Certains ont voulu voir dans le changement au sein du gouvernement fédéral un signe positif pour le Chiapas, rappelant le travail réalisé par Carrasco Altamirano en tant que gouverneur de l’Etat de Oaxaca (où une loi sur les Droits et la Culture indigène existe d’ores et déjà). Mais son discours « Il n’y aura pas de changement dans la position du gouvernement pour privilégier la solution au conflit par le biais du dialogue » semble indiquer la poursuite de l’actuelle politique gouvernementale, d’autant que la recrudescence de la violence a coïncidé avec son investiture.
Dans le cadre des élections présidentielles de l’an 2000, le thème du Chiapas se voit relégué au second plan, ce qui constitue un élément préoccupant quant à la possible résolution du conflit. La Une des journaux ne parle que de la lutte interne des différents partis pour choisir leurs futurs candidats. Le fait que le PAN n’ait pas assisté à la première réunion entre la COCOPA et le nouveau Secrétaire d’Etat après un désaccord avec le PRI montre clairement ses priorités partisanes.
Par ailleurs, aborder le thème du Chiapas au cours du débat électoral désavantagerait le gouvernement fédéral et son parti étant donné le peu d’avancée vers la résolution du conflit.
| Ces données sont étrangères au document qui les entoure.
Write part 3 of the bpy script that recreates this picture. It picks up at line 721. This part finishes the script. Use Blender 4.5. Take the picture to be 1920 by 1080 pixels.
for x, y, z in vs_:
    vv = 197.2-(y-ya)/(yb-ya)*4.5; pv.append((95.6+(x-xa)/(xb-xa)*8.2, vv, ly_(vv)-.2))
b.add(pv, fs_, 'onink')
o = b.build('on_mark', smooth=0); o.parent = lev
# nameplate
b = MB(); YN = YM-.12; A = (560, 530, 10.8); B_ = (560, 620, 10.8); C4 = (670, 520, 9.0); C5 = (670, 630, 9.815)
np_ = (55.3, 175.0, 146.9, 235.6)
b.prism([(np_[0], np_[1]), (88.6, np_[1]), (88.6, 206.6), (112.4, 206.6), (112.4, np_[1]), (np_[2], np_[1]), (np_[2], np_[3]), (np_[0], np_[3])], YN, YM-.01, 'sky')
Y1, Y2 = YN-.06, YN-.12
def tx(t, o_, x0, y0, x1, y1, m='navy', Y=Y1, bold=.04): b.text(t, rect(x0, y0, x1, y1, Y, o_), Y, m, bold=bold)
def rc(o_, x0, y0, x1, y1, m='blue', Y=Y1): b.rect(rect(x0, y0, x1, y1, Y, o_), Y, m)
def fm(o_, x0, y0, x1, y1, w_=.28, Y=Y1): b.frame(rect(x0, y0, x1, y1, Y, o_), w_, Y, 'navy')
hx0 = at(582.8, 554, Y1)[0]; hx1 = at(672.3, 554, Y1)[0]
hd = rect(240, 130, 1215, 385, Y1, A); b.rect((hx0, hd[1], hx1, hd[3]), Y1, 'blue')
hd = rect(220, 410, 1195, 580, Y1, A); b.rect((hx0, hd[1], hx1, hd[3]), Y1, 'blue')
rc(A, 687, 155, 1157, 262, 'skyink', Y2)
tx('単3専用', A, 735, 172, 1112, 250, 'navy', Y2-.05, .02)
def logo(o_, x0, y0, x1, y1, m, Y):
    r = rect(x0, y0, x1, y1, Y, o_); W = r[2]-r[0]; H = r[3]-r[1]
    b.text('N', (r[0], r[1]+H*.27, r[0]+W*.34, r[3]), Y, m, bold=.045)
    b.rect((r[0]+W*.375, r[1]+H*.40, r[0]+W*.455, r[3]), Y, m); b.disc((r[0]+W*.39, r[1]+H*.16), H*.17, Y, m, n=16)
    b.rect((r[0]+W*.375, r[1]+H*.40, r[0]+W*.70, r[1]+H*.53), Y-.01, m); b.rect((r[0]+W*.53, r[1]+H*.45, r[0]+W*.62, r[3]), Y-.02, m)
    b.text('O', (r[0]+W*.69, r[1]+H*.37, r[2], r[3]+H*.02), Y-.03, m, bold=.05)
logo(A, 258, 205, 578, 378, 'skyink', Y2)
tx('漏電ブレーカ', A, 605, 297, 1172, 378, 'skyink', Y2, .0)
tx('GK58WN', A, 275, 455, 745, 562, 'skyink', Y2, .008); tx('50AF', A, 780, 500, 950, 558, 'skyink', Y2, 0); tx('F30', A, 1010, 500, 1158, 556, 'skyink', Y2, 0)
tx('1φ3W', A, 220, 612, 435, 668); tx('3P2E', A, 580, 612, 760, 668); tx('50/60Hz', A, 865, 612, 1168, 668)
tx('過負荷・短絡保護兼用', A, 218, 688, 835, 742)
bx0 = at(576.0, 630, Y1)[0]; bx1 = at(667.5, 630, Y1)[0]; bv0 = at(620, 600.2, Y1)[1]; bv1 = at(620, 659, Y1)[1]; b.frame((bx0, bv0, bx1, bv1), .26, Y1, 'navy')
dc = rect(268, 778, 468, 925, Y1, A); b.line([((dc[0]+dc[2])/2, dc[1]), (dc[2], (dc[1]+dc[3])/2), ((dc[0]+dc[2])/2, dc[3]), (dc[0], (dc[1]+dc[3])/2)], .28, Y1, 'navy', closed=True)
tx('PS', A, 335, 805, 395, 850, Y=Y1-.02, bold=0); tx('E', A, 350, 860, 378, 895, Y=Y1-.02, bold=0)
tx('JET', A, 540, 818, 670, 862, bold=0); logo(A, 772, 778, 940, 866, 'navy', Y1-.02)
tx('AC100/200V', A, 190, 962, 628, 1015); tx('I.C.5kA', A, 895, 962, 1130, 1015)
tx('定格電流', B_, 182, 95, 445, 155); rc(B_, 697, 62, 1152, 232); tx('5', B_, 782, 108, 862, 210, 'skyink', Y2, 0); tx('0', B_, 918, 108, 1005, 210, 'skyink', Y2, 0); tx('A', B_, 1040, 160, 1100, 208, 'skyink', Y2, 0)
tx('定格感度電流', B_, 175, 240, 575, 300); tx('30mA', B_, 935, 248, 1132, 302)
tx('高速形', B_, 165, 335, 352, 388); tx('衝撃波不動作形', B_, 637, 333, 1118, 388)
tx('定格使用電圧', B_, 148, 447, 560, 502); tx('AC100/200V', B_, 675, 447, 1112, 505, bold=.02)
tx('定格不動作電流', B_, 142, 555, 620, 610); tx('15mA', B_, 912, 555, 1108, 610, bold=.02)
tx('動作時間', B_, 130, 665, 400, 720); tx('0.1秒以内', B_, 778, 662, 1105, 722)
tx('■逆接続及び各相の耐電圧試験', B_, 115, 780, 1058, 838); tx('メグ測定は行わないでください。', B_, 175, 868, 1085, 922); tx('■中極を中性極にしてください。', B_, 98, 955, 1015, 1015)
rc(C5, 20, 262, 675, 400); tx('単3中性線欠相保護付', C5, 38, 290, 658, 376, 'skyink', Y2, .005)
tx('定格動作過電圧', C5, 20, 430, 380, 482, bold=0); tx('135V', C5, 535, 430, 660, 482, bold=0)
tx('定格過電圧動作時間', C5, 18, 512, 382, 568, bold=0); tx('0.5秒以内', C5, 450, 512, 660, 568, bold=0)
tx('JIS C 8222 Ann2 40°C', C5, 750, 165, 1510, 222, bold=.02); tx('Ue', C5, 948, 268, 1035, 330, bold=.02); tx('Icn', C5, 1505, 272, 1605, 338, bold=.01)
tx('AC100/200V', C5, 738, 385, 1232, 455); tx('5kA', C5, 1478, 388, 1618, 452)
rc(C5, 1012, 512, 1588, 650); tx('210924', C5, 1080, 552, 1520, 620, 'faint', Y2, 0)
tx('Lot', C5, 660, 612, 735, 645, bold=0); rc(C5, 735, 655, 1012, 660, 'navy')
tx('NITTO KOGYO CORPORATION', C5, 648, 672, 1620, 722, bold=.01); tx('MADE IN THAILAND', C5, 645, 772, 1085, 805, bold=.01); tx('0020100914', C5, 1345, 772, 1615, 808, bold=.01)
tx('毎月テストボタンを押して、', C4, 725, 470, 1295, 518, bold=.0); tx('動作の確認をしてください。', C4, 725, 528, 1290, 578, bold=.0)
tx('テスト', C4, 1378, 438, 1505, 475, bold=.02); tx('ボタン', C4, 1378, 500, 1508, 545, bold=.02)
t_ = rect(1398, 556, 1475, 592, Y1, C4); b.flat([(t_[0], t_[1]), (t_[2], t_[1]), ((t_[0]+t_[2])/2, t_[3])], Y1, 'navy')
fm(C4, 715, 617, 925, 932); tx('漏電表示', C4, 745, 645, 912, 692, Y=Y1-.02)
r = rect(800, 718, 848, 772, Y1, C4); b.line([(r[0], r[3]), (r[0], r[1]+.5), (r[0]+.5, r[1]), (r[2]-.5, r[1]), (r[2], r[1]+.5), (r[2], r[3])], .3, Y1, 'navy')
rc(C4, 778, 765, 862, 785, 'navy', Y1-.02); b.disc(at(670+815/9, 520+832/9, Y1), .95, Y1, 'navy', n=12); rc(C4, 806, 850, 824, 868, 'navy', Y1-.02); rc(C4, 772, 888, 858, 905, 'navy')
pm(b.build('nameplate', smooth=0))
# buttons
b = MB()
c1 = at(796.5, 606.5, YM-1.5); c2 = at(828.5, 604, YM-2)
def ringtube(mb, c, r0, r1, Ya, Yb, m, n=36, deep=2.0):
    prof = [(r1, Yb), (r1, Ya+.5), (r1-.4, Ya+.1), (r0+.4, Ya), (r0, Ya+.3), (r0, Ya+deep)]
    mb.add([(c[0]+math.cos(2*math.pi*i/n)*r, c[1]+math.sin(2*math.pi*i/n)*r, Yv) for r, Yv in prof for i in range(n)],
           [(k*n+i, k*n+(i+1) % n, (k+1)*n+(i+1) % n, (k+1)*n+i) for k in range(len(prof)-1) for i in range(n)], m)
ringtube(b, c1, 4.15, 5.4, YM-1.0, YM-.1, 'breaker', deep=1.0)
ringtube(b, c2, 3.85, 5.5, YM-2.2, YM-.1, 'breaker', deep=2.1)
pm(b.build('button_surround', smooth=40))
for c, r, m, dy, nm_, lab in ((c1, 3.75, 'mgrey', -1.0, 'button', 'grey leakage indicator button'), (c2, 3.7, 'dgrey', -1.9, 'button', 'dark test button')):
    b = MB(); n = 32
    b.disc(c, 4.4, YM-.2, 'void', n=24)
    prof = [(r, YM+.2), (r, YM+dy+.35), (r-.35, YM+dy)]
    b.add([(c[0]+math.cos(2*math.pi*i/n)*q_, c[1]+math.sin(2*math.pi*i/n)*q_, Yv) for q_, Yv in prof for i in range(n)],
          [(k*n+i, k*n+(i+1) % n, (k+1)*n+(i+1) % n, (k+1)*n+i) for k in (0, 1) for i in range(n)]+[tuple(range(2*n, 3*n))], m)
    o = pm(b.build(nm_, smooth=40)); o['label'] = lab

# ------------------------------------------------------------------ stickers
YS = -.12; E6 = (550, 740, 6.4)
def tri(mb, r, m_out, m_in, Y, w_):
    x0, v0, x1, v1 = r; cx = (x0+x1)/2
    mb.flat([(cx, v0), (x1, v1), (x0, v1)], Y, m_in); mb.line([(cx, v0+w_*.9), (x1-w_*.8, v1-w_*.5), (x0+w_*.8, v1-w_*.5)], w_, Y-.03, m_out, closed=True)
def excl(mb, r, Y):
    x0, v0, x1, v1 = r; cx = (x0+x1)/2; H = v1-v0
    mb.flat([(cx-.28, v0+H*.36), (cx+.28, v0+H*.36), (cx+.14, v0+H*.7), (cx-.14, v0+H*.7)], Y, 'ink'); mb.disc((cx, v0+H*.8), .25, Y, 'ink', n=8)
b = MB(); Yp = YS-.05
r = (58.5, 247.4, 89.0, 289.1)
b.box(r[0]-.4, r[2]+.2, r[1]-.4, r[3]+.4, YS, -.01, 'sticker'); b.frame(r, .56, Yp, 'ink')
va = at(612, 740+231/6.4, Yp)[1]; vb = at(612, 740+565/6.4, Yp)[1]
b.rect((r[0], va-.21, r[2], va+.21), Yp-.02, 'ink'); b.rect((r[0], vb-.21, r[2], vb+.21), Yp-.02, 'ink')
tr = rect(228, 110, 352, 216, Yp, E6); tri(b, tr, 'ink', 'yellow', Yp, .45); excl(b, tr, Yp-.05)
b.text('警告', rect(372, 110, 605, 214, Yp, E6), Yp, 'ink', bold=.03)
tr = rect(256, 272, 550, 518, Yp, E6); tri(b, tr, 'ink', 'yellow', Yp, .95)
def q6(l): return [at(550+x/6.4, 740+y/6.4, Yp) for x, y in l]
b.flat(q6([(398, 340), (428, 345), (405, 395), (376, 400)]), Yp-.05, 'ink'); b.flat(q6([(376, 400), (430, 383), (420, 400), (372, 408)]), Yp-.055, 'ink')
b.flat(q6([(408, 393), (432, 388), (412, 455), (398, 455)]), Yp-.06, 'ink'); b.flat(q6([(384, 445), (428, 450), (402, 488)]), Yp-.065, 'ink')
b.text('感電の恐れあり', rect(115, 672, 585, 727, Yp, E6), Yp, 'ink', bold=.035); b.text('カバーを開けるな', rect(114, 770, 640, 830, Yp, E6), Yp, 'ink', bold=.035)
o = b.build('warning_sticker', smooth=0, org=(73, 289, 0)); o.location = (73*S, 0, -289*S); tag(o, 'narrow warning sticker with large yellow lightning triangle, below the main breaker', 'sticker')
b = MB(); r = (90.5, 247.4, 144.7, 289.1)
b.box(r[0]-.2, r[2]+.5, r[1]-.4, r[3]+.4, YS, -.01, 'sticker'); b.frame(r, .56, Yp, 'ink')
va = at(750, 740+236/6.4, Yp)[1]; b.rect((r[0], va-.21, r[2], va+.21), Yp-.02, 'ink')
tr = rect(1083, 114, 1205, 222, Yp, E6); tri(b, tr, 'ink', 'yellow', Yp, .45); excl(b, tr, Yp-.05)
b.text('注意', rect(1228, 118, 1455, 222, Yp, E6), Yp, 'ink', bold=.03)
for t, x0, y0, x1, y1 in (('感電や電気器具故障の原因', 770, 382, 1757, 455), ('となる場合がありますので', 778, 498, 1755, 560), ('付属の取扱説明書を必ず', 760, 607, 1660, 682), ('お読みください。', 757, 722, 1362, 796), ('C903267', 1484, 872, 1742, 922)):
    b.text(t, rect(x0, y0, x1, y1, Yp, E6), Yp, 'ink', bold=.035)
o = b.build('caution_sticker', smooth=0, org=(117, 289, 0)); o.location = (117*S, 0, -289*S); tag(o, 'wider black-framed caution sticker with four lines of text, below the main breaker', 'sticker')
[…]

Pour le gouvernement de Zedillo, il serait préférable de chercher à « gérer » le conflit jusqu’à l’an 2000, en poursuivant sa stratégie d’usure mais en évitant dans la mesure du possible une confrontation ouverte avec les zapatistes.
« On prend les mêmes et on continue » pourrait être la phrase résumantles événements récents du Chiapas. D’un côté, les discours du gouvernement pour le dialogue et la paix, accompagnés d’une politique sociale d’odeur préélectorale. De l’autre, l’EZLN engageant des actions lui garantissant une plus grande audience nationale et internationale pour ne pas se voir exclue de l’agenda politique et cherchant à construire des alliances avec d’autres mouvements.
Face à cette situation, il est peu probable que l’on avance dans le sens d’une résolution du conflit. Au contraire, les derniers événements et les aménagements politiques à tous les niveaux pourraient aggraver les situations conflictuelles dans la lutte pour le pouvoir au Mexique.